On May 7th we seemed to experience the entire repertoire of humpback whale activity up on the Southwest corner of Stellwagen Bank.  We couldn’t believe our luck to find that the feeding had continued and we had at least 20 adult humpbacks feeding and foraging in the area.  At one point on the morning trip, four humpbacks were chin breaching, and then started to simultaneously flipper as we got closer.  While we don’t have a concrete explanation for either of these behaviors, they sometimes appear to have a social function.


In the afternoon, we found a total of 6 mother and calf humpback whale pairs:  Thumper, Pisces, Binary, Abrasion, Rapier and Dome were all accompanied by their respective calves.  These calves were born over the winter in the Caribbean and will stay with their mothers for about a year, feeding on their mothers milk and learning to feed on fish and krill before venturing out on their own.

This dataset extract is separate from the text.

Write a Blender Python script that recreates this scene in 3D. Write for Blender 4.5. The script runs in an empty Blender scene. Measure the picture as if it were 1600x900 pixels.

May 8th was gray and overcast with an occasional drizzle, and the seas crested at 2-3 feet as we headed out to the Southwest corner of Stellwagen.  As we approached, we began to see spouts far to the north, the west, and even a few to the east.  We saw some birds, but no visible surface feeding, and we soon determined that the humpbacks were on the move.  We saw very few flukes, but fortunately we saw several breaches.  Pisces and calf were continually breaching.  Pisces chin breached as she traveled north, while her little calf tail breached and even performed a few full spinning breaches!


Soon, the wind picked up to over 20 knots and we slogged our way back to Ptown in 5-6 foot seas!   Those of us still brave enough for the upper deck on the way back were treated to a look at several diving gannets, and even a razorbill.  Razorbills are related to puffins and are not seen often on our trips!